Hi,
Is there any way to tell when the modem has finished doing a band scan? I would like to know so I can swap between CAT-M1 and NB-IoT for globally deployed devices.
Kind regards,
Thomas
Hi,
Is there any way to tell when the modem has finished doing a band scan? I would like to know so I can swap between CAT-M1 and NB-IoT for globally deployed devices.
Kind regards,
Thomas
Hello,
you can use the +CEREG command to check the connection status. <stat> should be 0 if it is not searching, 2 if it is searching, and 1 or 5 if it is registered.
Hi Hakon,
From what I see it just stays in mode 2, and does not transition to mode 0?

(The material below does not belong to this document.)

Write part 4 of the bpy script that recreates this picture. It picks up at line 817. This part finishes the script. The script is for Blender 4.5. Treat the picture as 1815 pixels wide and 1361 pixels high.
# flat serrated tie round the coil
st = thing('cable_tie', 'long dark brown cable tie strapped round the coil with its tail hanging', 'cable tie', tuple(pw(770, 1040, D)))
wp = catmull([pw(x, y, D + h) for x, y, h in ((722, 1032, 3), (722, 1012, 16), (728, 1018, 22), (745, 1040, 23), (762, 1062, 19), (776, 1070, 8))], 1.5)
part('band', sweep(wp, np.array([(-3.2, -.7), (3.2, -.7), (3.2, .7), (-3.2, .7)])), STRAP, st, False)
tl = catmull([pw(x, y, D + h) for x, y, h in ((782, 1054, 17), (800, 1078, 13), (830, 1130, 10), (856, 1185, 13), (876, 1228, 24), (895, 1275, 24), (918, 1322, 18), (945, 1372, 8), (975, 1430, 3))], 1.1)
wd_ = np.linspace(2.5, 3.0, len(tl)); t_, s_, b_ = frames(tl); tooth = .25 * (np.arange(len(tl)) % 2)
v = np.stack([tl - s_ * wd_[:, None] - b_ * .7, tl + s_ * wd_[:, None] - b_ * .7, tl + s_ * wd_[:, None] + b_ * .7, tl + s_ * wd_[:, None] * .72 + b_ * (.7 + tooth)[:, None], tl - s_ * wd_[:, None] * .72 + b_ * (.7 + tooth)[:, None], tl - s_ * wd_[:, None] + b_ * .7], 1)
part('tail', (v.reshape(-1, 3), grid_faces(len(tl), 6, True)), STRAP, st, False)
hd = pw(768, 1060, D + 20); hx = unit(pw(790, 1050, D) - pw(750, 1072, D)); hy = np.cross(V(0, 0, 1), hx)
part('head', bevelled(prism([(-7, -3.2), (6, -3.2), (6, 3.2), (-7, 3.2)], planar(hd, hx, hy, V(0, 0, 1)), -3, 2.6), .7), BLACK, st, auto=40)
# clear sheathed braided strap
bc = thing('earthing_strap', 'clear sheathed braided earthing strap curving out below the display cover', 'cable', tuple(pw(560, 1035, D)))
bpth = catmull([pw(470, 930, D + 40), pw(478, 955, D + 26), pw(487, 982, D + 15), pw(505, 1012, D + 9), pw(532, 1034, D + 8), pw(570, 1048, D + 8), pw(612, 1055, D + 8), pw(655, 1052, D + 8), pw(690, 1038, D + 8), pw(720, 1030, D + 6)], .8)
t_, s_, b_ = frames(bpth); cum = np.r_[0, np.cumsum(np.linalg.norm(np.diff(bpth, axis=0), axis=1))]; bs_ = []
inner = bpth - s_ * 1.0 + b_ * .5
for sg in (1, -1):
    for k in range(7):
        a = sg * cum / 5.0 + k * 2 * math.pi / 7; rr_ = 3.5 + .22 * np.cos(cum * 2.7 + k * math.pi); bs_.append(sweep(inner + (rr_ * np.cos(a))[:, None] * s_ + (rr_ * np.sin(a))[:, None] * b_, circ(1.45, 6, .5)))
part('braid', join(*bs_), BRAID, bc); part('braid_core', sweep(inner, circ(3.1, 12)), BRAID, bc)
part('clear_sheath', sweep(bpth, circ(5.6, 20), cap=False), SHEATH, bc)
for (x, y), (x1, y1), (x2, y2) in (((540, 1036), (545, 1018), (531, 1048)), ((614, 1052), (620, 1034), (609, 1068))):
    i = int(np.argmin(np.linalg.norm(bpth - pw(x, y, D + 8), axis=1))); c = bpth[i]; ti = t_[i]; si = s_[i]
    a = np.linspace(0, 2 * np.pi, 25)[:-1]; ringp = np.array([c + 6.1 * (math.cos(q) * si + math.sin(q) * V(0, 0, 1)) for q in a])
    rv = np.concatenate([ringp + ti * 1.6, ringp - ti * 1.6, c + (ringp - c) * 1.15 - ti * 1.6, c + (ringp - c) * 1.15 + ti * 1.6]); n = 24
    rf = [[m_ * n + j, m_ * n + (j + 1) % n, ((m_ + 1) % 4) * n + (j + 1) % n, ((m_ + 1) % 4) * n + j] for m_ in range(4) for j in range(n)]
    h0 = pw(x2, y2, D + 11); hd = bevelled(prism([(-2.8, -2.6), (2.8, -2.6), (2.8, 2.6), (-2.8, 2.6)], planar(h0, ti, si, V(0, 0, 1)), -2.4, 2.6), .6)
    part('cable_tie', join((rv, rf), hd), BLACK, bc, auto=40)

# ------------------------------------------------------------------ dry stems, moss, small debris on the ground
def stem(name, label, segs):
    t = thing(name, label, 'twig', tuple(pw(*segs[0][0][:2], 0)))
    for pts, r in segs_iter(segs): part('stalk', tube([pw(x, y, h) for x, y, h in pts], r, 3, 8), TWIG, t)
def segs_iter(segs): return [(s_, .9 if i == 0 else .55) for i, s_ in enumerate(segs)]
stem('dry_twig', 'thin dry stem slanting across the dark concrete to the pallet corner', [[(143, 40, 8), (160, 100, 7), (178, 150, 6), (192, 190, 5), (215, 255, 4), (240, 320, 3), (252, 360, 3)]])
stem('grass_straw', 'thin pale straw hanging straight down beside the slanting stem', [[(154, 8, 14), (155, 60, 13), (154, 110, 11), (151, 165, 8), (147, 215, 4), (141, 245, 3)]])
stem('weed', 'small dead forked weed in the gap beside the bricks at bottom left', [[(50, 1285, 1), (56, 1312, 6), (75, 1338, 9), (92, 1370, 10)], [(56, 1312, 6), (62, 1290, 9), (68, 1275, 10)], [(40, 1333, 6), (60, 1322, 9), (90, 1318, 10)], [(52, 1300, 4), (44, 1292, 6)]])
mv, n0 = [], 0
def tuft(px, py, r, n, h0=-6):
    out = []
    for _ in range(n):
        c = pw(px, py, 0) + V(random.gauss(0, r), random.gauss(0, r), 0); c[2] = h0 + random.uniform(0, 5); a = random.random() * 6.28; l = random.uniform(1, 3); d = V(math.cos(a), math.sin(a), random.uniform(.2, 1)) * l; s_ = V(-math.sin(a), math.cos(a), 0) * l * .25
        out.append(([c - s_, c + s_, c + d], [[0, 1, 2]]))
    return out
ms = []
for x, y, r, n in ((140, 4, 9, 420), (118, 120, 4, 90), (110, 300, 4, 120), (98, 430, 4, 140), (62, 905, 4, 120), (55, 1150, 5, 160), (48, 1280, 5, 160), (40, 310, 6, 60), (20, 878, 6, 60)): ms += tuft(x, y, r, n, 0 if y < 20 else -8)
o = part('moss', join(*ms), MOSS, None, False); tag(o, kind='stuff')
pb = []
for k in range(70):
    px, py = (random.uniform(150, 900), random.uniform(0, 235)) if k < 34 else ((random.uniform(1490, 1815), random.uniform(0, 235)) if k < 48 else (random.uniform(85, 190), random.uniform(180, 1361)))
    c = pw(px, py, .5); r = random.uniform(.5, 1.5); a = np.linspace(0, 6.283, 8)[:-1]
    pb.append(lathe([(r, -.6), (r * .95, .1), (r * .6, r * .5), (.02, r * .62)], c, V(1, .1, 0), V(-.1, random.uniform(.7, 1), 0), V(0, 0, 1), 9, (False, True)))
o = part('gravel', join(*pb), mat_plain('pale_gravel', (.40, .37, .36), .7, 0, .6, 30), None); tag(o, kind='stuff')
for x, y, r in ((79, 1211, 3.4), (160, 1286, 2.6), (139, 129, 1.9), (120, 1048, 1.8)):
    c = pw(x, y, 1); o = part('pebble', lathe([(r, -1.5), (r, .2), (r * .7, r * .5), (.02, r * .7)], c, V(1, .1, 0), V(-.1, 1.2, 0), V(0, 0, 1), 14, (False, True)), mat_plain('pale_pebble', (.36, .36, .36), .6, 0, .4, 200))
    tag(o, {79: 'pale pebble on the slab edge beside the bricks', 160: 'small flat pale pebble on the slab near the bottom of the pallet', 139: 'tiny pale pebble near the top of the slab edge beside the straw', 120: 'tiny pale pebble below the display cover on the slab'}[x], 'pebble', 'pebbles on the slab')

It can usually take several minutes to get an LTE connection. You can reduce the time it takes by applying bandlock if you know which band to use. What operator/SIM are you using?
Hi Hakon,
Sorry for the misunderstanding. We sell our products globally so we don’t know whether an end user will be requiring NB-IoT or CAT-M1 so we need to switch between the two if the device is not registering. So I was hoping to find a way to determine when the modem has finished doing a band scan on one technology so I can swap to the other. But it seems CEREG does not transition from mode 2 to mode 0 if a scan fails?
Hi Hakon,
Sorry for the misunderstanding. We sell our products globally so we don’t know whether an end user will be requiring NB-IoT or CAT-M1 so we need to switch between the two if the device is not registering. So I was hoping to find a way to determine when the modem has finished doing a band scan on one technology so I can swap to the other. But it seems CEREG does not transition from mode 2 to mode 0 if a scan fails?
Thomas said:But it seems CEREG does not transition from mode 2 to mode 0 if a scan fails?
What do you mean by "if a scan fails"? As far as I know the modem will keep searching until it finds a network. How do you know it is failing?
Hi Hakon,
I am watching it on a power analyser. I can see it attempt scans on an exponential back off schedule dependant on XDATAPRFL. For example in ultra low power mode it attempts a scan, then retries in 20 seconds, 20 seconds, 40 seconds, 40 seconds, 5 minutes then retries every half an hour.
If you have LTE_LINK_CONTROL=y enabled you can use LTE_NETWORK_USE_FALLBACK=y to change from CAT-M1 to NB-IoT after LTE_NETWORK_TIMEOUT seconds. If you know the time it usually takes to find a network then you can use that as a timeout.
I am already doing something similar, is there no smarter/power efficient way to do it? Modems we have used in the past automatically switch between the two.
I don't know, but I doubt it. I will ask R&D and see if they know something about this.